Apparently she hadn't mentioned this earlier. The effect was satisfying. Most people took at least a small step back and the grand dame who had been facing us down retreated completely. One woman, who had been rummaging through our clothes in an attempt to clear a dryer for herself, jerked her hands back so rapidly and with so much revulsion that it looked like the beginnings of an epileptic fit.

Day 16

The spray has been laid down and, as we understand it, the next step is to simply lie and wait.
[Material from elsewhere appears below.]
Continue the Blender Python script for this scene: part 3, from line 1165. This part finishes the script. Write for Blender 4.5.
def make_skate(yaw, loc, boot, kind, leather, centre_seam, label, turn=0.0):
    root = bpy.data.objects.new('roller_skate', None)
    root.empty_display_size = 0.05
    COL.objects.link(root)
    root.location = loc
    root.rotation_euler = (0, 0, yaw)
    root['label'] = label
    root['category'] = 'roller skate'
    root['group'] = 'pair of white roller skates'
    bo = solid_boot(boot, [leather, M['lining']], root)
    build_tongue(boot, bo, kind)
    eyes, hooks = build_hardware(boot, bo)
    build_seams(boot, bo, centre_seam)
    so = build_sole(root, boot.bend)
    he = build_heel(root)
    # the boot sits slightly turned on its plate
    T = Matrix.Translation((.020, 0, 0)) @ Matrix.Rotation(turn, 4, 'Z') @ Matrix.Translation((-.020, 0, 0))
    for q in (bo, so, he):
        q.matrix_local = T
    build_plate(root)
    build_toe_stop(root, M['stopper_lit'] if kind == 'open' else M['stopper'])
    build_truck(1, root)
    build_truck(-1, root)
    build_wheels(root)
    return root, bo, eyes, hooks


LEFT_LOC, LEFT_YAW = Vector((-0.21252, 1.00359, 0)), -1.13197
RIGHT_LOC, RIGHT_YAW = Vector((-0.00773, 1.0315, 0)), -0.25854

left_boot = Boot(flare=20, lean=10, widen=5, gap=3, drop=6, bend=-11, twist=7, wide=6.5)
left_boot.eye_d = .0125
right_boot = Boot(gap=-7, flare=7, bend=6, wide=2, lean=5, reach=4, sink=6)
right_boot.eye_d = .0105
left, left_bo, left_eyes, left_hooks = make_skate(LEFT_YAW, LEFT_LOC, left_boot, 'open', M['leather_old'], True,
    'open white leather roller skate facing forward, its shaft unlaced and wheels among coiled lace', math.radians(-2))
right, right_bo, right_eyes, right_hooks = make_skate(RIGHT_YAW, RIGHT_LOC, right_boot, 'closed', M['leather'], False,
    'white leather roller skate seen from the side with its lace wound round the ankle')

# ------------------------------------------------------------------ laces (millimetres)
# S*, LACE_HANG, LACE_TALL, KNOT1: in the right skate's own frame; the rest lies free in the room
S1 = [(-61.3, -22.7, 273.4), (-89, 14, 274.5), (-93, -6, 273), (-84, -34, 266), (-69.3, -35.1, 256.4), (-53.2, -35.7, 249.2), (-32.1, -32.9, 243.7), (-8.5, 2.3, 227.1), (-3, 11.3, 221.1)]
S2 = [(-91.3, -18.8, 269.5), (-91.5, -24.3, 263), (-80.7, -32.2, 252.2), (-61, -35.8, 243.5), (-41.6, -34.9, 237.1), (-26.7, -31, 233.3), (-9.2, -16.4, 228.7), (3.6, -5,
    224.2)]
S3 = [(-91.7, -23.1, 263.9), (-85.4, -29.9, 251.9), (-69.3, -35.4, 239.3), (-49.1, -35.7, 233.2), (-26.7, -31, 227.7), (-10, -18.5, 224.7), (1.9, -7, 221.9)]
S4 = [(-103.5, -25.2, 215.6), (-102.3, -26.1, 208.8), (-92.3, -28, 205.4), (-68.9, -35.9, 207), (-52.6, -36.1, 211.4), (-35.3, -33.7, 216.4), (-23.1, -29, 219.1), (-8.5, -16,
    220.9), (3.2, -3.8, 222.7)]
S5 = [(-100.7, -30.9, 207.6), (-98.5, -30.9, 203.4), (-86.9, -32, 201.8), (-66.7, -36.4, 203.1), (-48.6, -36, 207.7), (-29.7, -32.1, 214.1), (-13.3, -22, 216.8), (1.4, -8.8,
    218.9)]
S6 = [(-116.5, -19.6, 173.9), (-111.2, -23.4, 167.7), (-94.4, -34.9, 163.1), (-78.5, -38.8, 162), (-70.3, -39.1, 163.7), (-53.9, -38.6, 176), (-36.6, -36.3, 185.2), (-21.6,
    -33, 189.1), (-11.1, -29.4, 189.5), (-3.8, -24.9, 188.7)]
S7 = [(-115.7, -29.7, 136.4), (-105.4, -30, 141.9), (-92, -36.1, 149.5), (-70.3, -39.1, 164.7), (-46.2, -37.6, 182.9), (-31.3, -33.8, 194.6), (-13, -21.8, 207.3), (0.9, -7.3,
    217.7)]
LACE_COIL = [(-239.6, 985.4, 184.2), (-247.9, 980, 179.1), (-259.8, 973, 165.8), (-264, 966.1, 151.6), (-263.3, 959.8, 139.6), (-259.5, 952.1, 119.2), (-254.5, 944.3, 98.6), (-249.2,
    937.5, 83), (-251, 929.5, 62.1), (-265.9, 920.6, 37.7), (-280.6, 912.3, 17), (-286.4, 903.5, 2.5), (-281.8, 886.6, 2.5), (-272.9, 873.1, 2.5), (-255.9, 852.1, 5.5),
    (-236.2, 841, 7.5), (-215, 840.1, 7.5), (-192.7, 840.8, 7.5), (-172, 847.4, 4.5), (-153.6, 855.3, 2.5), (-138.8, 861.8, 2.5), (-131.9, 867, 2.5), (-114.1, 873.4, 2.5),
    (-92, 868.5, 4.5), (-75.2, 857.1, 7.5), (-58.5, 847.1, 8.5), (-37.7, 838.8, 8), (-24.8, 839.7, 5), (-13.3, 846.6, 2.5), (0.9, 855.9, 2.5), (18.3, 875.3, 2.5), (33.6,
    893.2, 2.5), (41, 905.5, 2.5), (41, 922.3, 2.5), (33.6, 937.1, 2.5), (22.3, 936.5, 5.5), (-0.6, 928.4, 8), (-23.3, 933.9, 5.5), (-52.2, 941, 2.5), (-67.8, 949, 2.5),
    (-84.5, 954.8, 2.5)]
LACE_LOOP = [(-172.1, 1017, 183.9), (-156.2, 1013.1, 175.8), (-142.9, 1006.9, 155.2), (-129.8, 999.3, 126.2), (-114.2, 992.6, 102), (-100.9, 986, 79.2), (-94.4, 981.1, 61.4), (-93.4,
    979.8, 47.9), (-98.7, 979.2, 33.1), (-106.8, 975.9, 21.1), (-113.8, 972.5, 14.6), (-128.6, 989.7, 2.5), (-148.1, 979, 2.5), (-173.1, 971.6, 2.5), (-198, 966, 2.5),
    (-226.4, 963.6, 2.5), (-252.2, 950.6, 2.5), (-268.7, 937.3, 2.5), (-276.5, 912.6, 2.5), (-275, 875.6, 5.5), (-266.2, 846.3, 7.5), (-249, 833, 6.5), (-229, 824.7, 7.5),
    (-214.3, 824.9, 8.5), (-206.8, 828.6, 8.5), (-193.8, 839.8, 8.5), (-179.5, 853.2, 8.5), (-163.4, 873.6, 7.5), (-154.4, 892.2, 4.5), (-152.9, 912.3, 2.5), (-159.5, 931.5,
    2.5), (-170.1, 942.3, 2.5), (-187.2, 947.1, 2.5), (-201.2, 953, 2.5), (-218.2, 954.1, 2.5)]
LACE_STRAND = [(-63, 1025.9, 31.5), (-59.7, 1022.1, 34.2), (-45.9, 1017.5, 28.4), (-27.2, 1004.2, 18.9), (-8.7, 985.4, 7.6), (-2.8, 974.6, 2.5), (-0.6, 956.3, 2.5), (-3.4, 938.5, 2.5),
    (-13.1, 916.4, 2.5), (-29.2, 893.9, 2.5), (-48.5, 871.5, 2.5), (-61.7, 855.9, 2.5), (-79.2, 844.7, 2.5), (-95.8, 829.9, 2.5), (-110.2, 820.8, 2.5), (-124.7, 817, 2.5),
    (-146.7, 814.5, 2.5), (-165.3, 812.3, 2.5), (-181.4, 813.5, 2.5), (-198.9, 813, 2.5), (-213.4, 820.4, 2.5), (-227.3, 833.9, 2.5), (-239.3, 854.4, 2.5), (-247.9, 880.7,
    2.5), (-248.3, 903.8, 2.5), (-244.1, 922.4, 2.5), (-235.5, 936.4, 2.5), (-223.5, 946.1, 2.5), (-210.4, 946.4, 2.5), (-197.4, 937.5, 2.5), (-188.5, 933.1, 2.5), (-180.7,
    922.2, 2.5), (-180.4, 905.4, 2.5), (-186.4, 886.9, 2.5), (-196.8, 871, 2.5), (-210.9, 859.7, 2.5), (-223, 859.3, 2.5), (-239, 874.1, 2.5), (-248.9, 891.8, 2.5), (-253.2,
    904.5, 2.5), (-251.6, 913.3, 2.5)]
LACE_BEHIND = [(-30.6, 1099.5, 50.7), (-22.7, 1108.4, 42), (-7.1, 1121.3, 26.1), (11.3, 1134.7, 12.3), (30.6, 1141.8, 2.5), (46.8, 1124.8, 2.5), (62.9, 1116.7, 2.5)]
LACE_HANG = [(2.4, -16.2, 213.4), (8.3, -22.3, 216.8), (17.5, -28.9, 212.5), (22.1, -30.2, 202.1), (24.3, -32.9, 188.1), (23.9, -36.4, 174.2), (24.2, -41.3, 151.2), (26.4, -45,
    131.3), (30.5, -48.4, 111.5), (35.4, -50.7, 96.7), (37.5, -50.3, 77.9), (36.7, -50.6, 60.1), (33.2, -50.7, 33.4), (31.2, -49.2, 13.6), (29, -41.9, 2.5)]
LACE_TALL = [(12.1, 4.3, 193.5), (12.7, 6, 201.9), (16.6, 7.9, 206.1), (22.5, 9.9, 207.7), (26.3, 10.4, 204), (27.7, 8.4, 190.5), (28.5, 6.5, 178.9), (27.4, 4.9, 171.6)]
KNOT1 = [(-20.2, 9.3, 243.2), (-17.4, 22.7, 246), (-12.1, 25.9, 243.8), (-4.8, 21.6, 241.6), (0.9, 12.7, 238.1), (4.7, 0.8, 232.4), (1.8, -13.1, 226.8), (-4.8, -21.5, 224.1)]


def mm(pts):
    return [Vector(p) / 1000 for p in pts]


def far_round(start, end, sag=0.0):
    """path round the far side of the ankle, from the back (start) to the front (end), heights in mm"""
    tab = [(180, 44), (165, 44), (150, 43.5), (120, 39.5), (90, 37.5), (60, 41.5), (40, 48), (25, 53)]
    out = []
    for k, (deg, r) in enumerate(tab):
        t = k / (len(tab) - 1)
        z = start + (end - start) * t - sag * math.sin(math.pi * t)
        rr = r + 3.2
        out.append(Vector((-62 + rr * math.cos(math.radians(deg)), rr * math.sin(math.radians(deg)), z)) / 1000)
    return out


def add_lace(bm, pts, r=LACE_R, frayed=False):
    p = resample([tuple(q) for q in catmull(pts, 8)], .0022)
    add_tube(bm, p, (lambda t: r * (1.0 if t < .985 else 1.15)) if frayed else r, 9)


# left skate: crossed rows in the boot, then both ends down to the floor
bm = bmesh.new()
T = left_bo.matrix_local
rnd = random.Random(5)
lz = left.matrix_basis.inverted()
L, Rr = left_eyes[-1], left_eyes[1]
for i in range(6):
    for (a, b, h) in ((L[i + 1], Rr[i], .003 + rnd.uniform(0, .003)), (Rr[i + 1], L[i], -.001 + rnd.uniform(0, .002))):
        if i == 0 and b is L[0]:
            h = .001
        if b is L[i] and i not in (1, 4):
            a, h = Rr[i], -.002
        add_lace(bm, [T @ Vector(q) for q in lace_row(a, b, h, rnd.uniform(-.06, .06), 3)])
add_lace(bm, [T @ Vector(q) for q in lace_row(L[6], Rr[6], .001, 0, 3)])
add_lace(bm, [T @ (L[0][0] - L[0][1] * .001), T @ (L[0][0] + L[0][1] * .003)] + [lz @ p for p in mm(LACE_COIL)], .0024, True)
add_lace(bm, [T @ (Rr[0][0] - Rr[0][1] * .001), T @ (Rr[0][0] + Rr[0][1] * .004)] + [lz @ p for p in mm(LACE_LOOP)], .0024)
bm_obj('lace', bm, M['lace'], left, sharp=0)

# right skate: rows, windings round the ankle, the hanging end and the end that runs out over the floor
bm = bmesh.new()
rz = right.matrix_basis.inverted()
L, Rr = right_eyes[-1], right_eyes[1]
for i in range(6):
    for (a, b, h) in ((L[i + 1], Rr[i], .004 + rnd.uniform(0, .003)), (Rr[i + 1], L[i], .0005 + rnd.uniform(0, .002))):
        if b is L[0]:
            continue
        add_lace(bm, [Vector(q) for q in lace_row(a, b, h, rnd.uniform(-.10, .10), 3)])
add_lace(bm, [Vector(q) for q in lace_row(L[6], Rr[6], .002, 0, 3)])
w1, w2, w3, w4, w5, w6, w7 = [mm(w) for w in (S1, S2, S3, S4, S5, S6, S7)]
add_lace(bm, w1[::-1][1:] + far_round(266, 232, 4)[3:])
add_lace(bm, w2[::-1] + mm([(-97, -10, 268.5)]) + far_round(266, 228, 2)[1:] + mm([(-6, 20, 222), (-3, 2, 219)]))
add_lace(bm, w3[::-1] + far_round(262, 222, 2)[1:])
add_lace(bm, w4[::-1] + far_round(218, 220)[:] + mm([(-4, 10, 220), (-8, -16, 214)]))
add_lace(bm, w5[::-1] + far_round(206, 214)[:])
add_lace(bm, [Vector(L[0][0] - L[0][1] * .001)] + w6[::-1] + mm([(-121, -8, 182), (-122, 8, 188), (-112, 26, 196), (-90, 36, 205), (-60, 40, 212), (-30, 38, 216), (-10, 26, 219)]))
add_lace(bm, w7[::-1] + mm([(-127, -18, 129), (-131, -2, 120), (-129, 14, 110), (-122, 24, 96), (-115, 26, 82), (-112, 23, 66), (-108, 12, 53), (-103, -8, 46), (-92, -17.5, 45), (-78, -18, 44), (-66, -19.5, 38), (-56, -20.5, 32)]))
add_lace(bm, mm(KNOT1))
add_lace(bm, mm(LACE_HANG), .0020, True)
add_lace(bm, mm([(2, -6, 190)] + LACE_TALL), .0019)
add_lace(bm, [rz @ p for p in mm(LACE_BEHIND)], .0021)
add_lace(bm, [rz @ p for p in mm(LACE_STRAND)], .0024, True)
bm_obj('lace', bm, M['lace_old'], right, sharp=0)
The idea behind spraying for bedbugs is for a professional to come in and spray your walls, shelves, and floor with a residual poison that will, theoretically, kill any bedbugs that walk across it. Of course, the bedbugs need some sort of incentive to walk across the poisoned surfaces, which means that you have to use yourself as bait.

The problem is that there is virtually no way to know if the bedbugs will take the bait. The awful little things have been observed to live for over a year without feeding and they are known to emit a scent that warns other bedbugs of danger. So even if they retreat for some time, there is still the possibility that they are just lying and waiting for you to let down your guard.

Meanwhile, our strategy must also be lying and waiting, though with the constant fear of bugs. It is actually a pretty horrible sensation, but to Katherine and Jihad's credit, I will say that it's a lot nicer knowing that there are other people dealing with the same thing.